### Directive
Go through the material below and copy all lines with "that".

### Records provided
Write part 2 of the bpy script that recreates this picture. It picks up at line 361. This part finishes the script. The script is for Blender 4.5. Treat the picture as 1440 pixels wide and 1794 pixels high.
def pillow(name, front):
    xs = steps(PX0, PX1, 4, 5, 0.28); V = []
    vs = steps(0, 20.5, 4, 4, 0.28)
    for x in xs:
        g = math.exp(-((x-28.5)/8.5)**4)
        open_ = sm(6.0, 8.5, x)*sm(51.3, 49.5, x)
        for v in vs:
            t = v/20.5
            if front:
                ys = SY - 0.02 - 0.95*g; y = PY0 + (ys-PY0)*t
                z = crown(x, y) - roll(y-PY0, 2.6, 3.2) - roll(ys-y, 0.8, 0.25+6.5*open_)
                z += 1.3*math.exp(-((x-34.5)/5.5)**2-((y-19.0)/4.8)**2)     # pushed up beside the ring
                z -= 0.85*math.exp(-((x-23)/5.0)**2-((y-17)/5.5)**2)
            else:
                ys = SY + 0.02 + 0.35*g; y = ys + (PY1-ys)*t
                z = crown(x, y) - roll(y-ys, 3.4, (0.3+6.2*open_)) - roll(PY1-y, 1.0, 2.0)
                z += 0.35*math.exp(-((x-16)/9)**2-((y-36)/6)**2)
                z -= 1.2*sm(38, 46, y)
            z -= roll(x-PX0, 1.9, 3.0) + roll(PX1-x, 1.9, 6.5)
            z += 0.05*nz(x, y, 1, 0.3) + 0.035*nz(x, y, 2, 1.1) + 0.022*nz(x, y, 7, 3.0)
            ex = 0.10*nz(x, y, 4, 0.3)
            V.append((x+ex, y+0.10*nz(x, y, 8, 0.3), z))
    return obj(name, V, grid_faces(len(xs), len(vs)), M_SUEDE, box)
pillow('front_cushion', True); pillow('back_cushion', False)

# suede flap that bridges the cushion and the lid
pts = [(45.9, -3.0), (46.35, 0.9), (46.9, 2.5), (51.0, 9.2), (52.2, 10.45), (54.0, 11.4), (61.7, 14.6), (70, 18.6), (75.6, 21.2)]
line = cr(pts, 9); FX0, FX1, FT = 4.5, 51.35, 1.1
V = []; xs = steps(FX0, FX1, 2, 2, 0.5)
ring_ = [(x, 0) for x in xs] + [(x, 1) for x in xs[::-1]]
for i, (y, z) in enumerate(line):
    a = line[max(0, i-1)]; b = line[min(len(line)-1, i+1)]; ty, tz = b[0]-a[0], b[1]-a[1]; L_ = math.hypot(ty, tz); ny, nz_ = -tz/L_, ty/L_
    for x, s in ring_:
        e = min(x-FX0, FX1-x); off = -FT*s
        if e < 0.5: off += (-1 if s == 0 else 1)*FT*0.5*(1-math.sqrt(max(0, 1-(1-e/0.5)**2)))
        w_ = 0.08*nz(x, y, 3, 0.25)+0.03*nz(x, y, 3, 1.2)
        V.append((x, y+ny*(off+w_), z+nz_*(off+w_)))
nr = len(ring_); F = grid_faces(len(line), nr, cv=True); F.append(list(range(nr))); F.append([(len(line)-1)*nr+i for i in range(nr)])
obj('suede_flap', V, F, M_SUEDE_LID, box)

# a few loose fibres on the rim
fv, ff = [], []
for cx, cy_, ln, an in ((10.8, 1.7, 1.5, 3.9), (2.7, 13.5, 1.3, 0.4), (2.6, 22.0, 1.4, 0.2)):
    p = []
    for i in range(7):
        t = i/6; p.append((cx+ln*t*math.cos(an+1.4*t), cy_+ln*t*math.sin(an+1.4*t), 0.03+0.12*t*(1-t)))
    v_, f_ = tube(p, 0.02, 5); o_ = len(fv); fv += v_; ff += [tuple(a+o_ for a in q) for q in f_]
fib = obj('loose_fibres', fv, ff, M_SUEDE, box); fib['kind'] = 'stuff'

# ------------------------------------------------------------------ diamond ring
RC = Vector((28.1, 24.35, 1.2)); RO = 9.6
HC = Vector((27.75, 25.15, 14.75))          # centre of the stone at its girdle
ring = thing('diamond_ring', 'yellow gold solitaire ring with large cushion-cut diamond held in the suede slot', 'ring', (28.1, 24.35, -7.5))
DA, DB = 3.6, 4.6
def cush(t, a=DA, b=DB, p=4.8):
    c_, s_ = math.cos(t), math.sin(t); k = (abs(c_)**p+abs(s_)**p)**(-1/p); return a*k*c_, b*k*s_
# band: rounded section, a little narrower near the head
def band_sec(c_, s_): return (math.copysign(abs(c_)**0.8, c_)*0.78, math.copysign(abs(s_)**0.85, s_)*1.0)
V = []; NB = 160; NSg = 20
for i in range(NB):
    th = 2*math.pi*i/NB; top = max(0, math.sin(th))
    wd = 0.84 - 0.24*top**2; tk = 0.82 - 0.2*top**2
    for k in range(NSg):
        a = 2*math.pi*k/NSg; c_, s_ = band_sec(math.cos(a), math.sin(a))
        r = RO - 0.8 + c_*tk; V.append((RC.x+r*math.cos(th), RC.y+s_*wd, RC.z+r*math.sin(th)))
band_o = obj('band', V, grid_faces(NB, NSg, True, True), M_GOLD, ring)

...

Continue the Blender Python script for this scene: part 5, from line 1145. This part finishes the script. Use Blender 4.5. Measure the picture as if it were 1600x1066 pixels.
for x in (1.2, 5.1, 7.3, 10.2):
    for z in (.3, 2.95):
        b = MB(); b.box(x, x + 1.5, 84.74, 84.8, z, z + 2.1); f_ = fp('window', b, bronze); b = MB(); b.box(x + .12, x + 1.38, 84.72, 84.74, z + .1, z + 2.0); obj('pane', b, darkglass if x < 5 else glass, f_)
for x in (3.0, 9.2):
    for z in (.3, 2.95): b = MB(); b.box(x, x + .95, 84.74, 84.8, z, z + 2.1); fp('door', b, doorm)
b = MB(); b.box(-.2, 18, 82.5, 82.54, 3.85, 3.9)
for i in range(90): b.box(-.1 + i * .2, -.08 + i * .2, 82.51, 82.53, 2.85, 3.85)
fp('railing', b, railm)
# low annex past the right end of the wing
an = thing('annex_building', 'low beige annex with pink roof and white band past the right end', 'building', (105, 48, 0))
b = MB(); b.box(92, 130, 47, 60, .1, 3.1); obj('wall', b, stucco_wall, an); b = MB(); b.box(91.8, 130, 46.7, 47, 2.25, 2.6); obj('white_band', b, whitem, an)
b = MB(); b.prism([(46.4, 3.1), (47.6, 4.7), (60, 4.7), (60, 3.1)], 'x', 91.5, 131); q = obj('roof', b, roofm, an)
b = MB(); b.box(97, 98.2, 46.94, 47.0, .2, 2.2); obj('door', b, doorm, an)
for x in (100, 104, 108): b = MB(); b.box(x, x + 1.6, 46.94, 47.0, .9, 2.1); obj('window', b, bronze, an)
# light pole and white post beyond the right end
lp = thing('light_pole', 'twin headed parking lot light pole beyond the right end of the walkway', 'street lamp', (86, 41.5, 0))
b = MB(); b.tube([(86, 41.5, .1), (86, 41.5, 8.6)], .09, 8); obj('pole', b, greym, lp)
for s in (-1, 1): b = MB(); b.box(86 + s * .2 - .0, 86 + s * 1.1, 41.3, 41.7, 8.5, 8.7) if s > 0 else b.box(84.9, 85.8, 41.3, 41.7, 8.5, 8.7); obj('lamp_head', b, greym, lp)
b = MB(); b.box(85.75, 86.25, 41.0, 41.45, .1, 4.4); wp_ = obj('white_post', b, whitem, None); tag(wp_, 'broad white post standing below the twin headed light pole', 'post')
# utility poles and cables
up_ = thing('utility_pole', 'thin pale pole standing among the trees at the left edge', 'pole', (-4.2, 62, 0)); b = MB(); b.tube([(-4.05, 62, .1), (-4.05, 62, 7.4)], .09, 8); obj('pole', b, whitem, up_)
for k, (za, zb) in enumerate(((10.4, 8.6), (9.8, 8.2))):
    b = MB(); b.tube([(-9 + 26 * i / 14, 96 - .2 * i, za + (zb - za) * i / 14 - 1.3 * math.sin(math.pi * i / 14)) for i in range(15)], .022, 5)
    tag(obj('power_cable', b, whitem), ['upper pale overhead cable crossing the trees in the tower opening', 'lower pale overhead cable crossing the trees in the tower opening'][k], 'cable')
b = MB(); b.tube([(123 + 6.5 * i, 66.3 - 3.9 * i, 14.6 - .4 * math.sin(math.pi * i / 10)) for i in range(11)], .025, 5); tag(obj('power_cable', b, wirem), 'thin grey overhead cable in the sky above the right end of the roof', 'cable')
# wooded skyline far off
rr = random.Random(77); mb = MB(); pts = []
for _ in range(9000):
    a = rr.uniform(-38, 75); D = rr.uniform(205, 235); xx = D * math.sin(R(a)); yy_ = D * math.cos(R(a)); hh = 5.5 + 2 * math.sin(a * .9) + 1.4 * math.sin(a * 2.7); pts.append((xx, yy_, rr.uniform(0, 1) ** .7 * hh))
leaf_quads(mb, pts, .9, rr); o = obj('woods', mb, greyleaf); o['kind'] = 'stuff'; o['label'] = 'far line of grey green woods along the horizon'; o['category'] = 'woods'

### Result for this task
Write part 2 of the bpy script that recreates this picture. It picks up at line 361. This part finishes the script. The script is for Blender 4.5. Treat the picture as 1440 pixels wide and 1794 pixels high.
# suede flap that bridges the cushion and the lid